Data entries
● ● ●

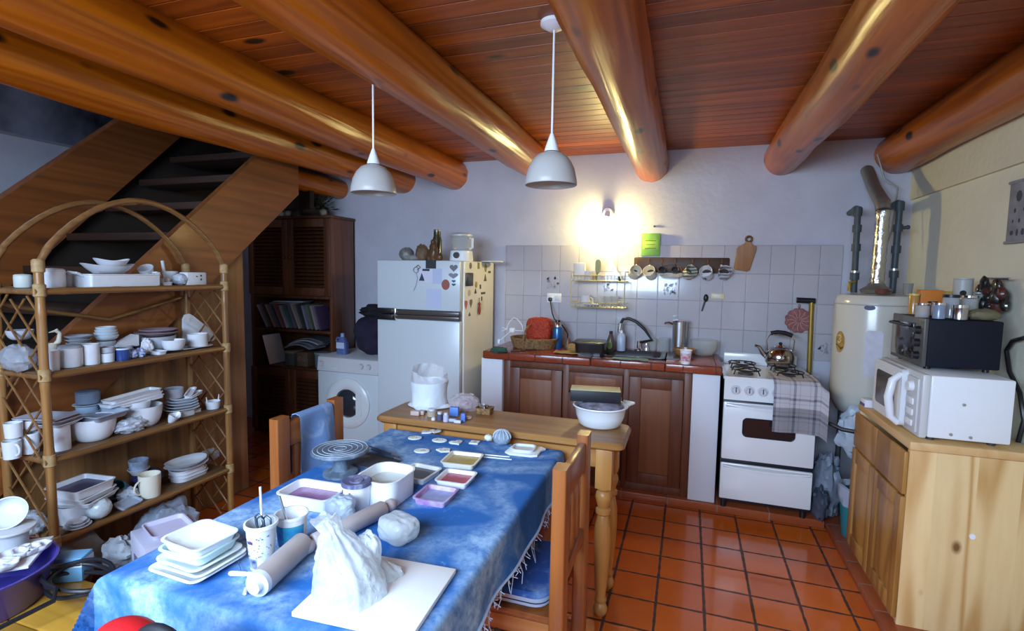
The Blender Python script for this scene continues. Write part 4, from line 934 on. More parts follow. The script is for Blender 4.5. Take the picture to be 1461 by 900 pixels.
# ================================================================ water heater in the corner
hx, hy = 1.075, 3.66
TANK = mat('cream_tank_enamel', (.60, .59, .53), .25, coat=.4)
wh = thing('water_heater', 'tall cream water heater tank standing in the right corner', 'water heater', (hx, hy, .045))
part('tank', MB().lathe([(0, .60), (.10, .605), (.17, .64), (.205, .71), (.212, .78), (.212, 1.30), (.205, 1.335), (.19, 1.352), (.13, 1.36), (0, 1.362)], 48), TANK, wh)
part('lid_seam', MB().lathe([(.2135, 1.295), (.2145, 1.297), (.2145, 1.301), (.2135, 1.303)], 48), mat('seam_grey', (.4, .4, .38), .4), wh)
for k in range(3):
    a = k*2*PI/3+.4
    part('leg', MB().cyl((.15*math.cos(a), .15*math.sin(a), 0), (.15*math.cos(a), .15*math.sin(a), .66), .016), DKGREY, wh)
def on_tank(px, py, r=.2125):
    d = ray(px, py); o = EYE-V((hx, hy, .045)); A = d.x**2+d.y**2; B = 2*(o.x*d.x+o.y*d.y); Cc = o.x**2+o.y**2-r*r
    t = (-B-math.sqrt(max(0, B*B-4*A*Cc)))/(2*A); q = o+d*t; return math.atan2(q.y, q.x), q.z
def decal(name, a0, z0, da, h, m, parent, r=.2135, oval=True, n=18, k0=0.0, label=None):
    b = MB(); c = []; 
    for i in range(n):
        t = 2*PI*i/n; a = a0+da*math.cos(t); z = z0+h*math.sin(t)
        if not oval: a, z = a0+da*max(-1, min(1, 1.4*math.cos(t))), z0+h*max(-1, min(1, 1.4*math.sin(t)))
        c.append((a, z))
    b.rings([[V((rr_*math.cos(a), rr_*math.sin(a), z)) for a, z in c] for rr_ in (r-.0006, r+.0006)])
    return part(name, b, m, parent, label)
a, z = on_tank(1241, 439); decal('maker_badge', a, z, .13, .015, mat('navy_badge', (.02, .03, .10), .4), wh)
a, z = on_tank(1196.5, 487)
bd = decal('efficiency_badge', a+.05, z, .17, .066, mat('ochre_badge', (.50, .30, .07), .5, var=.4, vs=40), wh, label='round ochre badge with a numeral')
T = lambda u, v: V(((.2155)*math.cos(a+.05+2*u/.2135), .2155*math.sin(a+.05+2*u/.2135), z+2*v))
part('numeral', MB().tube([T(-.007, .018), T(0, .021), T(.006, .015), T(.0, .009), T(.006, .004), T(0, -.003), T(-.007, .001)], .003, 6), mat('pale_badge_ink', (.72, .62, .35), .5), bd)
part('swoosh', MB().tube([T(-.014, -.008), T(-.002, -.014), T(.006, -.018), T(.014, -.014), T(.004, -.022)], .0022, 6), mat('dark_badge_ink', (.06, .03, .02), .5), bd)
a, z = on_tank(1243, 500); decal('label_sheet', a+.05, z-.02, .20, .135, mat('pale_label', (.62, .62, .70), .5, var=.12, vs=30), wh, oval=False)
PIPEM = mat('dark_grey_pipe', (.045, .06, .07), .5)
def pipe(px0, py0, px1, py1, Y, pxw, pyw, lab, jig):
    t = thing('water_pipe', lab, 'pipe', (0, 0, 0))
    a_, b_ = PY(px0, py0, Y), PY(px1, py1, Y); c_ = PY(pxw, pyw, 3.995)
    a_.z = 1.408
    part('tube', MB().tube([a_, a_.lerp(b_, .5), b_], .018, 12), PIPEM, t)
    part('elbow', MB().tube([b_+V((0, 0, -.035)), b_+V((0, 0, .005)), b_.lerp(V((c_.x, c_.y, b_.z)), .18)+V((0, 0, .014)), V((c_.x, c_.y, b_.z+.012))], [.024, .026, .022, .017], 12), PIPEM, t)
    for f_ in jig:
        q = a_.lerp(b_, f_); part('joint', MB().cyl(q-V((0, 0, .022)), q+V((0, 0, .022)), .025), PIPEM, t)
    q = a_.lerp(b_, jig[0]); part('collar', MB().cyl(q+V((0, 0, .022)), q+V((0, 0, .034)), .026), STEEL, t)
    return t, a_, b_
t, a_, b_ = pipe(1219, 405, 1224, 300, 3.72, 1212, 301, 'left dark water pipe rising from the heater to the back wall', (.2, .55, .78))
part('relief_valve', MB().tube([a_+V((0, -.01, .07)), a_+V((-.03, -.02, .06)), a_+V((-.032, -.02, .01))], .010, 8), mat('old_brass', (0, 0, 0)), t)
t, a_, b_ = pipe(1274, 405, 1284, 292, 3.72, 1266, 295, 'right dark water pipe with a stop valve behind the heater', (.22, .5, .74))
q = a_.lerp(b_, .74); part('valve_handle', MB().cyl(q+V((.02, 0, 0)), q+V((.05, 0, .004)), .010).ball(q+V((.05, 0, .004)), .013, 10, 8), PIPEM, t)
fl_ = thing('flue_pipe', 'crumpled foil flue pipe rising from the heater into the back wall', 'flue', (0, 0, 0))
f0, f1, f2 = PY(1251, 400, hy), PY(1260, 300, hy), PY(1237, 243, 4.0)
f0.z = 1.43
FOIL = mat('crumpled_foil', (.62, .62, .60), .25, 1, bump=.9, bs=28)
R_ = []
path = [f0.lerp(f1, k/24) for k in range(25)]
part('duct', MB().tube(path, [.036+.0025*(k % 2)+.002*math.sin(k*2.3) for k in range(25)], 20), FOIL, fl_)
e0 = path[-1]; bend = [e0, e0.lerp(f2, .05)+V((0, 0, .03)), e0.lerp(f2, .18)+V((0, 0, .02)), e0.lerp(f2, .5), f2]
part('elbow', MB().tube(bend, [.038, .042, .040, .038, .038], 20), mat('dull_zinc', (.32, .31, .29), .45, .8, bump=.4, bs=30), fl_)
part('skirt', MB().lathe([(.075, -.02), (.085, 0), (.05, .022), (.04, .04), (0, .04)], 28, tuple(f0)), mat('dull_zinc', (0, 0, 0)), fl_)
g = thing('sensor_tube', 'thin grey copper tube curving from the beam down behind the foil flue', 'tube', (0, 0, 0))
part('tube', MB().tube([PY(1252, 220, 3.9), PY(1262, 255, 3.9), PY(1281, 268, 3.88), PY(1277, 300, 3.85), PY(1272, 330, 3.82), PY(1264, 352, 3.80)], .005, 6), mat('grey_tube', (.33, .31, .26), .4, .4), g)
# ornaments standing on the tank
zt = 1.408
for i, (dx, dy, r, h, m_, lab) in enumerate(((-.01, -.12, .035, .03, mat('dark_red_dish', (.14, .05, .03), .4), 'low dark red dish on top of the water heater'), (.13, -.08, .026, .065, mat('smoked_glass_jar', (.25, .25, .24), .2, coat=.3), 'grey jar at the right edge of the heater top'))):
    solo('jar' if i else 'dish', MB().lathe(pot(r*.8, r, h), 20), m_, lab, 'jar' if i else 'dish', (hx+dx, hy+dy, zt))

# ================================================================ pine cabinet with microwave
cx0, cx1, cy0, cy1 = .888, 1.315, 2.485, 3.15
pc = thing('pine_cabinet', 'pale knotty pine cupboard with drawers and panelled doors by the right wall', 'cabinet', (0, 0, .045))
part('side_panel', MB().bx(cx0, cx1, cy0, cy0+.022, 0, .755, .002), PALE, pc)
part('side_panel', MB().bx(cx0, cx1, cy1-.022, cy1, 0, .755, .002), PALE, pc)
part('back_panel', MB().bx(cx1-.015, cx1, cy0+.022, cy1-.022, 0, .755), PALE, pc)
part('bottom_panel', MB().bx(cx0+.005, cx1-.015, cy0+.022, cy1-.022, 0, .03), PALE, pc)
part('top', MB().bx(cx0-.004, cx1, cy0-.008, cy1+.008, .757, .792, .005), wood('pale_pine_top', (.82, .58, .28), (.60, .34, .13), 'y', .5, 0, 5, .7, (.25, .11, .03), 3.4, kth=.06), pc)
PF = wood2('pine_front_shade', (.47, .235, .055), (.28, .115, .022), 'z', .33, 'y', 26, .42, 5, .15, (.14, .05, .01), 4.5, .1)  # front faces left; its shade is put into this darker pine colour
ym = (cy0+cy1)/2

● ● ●

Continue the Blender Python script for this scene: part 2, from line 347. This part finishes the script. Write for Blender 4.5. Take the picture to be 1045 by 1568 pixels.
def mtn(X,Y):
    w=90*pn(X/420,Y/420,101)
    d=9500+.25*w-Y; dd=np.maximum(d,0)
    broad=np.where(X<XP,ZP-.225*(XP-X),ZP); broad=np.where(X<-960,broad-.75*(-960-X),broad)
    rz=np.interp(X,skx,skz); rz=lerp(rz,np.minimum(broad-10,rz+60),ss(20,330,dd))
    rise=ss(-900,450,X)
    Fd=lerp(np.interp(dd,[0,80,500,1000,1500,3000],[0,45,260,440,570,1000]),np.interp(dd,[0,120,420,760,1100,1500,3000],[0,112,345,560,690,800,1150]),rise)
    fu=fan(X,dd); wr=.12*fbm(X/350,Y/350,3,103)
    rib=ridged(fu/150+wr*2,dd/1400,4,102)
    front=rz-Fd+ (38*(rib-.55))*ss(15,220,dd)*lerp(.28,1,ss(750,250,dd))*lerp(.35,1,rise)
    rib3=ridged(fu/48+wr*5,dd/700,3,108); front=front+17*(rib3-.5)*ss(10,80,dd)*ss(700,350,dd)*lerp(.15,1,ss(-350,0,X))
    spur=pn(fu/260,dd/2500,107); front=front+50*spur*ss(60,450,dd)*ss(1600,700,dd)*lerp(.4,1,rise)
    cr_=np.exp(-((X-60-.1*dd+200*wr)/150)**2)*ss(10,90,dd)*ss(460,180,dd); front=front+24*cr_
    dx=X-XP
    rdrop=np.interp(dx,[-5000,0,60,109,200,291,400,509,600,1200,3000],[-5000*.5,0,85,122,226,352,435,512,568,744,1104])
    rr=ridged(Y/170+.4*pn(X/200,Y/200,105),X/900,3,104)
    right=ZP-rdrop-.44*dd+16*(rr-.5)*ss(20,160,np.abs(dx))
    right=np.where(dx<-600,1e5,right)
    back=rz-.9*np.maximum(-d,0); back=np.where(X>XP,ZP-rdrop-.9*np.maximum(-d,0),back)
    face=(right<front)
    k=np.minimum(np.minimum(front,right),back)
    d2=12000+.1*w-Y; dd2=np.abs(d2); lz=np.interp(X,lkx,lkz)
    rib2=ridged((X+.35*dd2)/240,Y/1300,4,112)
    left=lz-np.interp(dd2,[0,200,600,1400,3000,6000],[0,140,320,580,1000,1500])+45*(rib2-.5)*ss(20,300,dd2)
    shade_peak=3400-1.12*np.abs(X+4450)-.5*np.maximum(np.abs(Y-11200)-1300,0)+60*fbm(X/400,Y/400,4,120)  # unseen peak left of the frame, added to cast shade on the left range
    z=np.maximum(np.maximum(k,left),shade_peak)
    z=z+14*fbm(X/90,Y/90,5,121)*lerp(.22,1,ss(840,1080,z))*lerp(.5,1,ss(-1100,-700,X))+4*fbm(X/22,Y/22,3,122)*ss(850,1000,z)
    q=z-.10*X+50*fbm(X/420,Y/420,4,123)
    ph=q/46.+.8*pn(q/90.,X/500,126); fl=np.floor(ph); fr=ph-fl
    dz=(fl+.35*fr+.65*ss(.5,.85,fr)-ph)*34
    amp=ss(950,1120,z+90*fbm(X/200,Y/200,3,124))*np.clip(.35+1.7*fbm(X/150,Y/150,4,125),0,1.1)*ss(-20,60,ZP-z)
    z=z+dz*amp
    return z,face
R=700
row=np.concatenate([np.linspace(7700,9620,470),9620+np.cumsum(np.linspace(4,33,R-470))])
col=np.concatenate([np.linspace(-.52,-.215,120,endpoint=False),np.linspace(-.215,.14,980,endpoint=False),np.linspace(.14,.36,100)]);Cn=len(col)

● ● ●

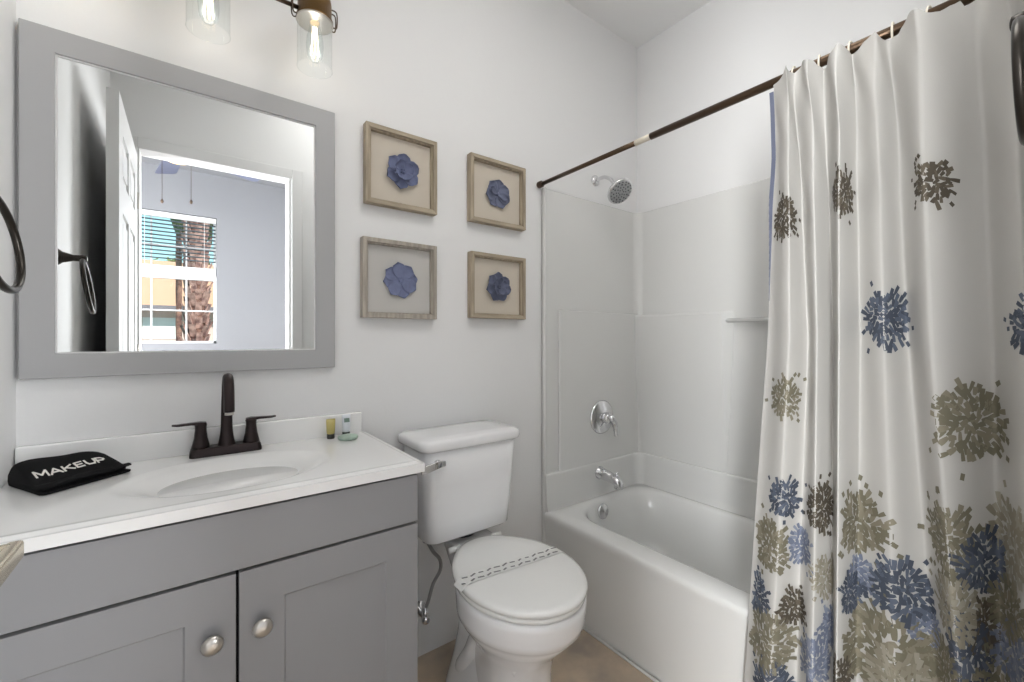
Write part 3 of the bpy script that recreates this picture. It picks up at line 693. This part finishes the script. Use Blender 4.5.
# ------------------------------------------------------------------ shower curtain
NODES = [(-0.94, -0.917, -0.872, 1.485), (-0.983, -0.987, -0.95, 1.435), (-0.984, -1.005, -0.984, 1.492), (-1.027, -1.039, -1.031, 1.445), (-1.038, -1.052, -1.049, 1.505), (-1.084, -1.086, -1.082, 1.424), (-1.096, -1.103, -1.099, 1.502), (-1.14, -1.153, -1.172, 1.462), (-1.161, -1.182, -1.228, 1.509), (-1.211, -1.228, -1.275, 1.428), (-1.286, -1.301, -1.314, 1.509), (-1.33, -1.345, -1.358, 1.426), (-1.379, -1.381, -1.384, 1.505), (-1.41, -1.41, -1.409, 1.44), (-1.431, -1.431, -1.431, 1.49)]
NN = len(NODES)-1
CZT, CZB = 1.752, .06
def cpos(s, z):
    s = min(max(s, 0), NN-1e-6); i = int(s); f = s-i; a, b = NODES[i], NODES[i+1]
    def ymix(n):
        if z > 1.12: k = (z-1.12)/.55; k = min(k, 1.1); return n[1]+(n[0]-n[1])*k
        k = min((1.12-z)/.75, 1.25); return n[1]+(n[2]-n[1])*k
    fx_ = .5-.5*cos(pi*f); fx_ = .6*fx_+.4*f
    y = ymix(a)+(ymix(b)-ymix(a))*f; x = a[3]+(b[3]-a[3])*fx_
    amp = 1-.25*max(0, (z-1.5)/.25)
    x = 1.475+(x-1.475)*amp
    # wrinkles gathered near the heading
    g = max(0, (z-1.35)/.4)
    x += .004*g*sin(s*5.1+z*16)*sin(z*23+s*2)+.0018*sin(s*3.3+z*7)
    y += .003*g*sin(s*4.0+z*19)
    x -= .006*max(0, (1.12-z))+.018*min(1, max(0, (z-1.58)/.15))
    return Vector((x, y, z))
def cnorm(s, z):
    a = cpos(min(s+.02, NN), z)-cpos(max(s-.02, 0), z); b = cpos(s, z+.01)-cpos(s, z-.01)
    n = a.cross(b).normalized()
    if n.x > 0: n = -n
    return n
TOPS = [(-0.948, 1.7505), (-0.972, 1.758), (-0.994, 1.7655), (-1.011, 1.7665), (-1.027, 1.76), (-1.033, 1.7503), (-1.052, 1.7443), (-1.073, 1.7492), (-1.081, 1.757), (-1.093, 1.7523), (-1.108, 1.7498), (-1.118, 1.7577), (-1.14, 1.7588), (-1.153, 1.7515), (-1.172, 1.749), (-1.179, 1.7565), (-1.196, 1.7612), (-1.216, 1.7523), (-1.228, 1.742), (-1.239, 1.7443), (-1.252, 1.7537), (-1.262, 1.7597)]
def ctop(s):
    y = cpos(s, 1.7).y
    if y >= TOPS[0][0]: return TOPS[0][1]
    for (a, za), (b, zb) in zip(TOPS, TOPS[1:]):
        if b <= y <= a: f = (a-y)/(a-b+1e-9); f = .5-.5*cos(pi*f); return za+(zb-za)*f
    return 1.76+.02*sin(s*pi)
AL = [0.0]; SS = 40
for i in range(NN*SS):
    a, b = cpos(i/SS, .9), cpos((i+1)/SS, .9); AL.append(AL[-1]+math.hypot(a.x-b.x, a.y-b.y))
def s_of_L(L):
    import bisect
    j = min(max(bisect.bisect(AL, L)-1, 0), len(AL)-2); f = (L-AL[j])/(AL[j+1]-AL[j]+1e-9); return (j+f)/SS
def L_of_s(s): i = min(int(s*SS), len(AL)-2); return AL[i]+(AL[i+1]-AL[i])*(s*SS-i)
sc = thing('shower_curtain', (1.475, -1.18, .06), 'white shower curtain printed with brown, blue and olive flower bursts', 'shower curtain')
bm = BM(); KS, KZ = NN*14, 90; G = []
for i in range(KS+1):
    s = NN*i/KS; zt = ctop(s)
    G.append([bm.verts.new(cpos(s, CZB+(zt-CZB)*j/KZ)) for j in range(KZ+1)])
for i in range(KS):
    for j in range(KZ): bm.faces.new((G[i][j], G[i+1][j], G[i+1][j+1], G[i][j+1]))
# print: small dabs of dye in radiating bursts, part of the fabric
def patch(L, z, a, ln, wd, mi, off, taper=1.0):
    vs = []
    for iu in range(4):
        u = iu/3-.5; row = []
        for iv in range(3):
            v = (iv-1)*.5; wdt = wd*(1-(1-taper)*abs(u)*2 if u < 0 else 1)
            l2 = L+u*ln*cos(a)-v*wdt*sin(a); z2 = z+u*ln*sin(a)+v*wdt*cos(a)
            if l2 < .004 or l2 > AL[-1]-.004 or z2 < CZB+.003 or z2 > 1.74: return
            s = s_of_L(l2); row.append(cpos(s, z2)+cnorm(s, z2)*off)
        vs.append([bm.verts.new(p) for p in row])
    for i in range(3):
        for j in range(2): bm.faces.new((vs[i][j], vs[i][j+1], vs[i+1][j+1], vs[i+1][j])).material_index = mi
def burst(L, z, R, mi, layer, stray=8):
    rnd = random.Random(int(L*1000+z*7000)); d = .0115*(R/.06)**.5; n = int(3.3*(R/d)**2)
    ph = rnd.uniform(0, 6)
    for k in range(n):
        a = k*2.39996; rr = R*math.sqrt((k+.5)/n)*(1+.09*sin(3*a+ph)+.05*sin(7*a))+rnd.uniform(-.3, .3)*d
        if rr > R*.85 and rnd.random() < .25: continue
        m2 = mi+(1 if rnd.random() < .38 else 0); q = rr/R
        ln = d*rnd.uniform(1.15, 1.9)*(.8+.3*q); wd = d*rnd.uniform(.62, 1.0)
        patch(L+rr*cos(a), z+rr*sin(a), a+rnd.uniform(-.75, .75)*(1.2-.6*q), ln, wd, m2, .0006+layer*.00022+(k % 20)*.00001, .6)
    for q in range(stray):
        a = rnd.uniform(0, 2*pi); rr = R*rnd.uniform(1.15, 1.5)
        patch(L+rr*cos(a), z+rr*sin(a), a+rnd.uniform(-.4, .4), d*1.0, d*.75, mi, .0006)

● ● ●

◆ OBJECTIVE:
In the material above, find each line that contains the word "Take", and select it.

◆ SOLVED PROBLEM:
The Blender Python script for this scene continues. Write part 4, from line 934 on. More parts follow. The script is for Blender 4.5. Take the picture to be 1461 by 900 pixels.
Continue the Blender Python script for this scene: part 2, from line 347. This part finishes the script. Write for Blender 4.5. Take the picture to be 1045 by 1568 pixels.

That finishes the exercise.